Today’s reformists are eager to recuperate figures like Dukesang Wong as founding fathers of multicultural Canada, as if white supremacy can be eradicated by selectively assimilating racial aliens who pose no threat to the nation: historical ghosts like the Chinese railroad worker and bourgeois and petty-bourgeois Chinese people willing to embrace Western empire. Indeed, portions of McIlwraith’s commentary as well as the book’s introduction perform the ideological work of discovering in Wong proof that Chinese migrants are rightfully part of Canada.

But Wong’s diary reveals, against the ideological upholstery of liberal anti-racism, that the bounds of settler-colonial nationhood are historically contingent, which means that for some to belong, others must be violently left out. The production of Canadian nationhood, which today relies on the “post-racist” discourse of multiculturalism, is no less reliant on exploitation, colonial occupation, imperial domination, or the gendered division of labor than it was for Wong. Yet where Wong was barred from integrating into Canada, his gendered and classed descendants are not.

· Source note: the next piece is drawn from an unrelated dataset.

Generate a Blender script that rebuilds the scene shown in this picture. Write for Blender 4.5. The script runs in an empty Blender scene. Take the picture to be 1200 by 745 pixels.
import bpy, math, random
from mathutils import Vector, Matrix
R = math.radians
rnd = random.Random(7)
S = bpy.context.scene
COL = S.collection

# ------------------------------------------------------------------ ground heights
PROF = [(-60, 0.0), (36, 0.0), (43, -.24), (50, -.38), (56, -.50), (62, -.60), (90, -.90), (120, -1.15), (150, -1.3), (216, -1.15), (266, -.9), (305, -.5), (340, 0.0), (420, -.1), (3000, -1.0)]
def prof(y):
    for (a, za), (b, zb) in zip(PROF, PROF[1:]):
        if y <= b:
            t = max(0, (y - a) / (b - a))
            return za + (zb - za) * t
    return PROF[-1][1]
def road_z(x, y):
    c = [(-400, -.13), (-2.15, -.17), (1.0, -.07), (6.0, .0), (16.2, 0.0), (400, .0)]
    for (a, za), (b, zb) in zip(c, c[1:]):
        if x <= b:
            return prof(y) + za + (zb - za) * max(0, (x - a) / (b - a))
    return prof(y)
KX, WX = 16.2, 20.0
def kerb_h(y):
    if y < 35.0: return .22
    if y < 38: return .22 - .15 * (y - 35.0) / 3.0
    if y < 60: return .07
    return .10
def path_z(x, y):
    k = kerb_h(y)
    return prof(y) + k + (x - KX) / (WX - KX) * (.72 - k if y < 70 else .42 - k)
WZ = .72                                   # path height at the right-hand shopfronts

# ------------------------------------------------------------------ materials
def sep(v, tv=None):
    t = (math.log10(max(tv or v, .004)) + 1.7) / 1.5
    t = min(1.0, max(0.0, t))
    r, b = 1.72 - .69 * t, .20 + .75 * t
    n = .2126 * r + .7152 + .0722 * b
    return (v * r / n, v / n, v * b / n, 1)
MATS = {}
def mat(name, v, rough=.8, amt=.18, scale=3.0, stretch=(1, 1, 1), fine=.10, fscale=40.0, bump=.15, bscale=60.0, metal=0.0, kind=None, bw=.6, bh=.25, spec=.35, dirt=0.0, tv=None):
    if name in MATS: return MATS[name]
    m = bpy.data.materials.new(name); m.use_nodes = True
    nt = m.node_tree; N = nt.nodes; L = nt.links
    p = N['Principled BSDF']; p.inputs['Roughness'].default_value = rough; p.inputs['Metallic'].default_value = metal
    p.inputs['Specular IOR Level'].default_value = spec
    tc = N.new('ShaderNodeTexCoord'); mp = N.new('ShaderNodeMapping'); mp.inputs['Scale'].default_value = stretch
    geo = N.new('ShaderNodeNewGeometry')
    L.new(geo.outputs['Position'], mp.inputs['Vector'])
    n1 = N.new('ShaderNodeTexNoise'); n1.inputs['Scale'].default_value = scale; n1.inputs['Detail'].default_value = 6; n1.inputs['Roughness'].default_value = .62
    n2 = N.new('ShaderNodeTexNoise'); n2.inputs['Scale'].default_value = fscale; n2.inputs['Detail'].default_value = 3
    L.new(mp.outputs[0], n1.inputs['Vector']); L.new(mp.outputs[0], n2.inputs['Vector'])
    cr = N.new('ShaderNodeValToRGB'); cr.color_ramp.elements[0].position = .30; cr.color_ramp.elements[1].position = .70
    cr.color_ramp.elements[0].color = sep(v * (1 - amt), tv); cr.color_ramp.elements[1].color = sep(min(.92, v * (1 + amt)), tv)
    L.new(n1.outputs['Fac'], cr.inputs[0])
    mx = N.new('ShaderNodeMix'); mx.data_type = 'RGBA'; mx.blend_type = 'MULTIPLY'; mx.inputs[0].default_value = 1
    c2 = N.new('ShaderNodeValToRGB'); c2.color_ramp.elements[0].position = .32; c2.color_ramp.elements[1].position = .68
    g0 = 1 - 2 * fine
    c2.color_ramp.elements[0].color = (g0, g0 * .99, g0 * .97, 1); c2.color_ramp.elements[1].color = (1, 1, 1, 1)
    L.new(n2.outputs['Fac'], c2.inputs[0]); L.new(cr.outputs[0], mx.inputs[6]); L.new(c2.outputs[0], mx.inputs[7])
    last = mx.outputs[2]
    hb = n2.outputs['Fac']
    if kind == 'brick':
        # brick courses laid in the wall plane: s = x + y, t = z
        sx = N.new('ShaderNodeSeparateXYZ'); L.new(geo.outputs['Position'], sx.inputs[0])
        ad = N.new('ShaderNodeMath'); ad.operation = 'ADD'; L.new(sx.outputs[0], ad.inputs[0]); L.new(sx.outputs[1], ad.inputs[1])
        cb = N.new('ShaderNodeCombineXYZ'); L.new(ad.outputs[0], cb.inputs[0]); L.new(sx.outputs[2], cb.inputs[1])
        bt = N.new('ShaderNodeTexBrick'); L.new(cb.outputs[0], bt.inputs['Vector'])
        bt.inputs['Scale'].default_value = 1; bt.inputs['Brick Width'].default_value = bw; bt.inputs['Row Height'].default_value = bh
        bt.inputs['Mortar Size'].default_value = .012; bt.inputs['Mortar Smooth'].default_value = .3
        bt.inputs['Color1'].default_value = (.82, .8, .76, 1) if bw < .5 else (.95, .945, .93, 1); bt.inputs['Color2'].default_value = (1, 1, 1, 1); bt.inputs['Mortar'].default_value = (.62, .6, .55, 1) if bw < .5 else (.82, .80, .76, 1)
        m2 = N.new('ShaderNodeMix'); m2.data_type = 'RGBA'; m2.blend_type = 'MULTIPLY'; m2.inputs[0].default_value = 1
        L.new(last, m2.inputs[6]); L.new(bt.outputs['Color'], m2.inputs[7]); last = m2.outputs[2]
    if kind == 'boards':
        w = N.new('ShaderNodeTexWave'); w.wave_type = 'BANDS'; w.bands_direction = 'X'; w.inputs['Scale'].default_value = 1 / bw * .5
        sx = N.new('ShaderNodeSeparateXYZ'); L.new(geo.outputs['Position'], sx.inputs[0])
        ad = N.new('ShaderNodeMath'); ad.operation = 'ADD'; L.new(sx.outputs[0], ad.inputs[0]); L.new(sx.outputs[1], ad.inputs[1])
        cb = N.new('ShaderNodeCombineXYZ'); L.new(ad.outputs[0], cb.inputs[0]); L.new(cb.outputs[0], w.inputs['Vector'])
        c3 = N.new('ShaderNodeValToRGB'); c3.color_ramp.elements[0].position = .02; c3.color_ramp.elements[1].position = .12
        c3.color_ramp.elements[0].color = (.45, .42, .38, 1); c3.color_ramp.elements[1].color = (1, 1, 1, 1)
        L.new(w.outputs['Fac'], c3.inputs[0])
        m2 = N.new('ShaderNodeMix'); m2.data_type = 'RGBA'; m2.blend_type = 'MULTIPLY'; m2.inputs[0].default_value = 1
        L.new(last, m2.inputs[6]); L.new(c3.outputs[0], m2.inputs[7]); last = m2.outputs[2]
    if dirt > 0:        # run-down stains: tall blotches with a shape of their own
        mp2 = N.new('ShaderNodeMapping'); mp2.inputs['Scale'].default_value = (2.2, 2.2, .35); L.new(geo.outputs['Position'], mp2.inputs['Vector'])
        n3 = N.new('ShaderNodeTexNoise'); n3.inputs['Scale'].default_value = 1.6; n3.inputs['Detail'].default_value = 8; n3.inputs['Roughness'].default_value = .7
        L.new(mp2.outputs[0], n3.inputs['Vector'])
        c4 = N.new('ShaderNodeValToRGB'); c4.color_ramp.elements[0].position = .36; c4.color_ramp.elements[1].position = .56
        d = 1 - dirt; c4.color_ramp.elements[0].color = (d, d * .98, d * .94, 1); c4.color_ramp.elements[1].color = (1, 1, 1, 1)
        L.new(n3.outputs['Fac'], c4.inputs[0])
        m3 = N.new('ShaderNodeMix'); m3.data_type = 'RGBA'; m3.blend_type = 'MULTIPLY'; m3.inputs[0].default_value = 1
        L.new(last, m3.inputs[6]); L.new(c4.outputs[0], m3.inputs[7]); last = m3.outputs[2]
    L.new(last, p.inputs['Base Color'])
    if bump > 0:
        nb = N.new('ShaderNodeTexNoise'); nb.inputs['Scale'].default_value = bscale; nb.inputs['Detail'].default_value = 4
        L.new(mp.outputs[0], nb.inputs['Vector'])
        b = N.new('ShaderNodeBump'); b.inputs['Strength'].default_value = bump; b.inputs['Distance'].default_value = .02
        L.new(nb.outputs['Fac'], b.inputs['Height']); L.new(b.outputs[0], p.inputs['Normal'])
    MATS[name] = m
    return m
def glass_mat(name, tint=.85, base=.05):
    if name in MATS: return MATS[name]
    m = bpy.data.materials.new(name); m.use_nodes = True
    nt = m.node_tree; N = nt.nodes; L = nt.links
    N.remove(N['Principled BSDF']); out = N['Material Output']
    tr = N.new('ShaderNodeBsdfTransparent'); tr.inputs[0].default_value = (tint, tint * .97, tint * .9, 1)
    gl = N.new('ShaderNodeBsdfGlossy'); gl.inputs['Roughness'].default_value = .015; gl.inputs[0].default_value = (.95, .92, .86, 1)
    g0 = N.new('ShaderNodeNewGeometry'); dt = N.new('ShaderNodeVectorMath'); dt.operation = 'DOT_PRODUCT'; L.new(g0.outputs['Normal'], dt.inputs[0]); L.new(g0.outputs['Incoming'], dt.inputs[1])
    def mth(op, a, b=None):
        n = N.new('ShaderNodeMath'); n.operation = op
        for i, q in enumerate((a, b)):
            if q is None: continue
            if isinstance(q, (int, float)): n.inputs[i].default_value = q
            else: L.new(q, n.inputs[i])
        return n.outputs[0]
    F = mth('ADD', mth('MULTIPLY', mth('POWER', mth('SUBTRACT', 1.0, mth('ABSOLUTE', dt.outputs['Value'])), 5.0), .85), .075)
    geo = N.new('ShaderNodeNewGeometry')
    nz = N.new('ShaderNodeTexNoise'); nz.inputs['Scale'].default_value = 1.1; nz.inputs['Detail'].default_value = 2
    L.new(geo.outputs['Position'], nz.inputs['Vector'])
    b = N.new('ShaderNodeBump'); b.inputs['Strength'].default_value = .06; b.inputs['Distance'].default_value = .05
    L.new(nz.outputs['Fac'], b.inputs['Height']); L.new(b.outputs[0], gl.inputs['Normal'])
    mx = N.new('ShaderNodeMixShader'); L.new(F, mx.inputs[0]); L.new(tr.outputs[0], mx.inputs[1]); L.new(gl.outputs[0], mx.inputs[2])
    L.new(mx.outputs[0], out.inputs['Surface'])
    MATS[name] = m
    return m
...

For Wong, imperial patriarchy formed a continuity between feudal and imperial China and bourgeois and settler-colonial Canada that, while ordering his aspirations and relations to classed and gendered others, never materialized into a bridge that he could fully walk over. Yet his diary foreshadows a multi­culturalist Canada where the possibilities of assimilation have been greatly expanded while always set within the limitations of class, gender, and colonial belonging.

His voice, with its shifting and inconsistent pluralities, insists that for national belonging to become more “inclusive,” there must be aliens willing to step across the narrow bridge that leads to the rotten heart of imperial civil society and in so doing, leave behind the gendered, racialized, classed and colonized others whose interests exceed imperial, colonial and bourgeois nationhood.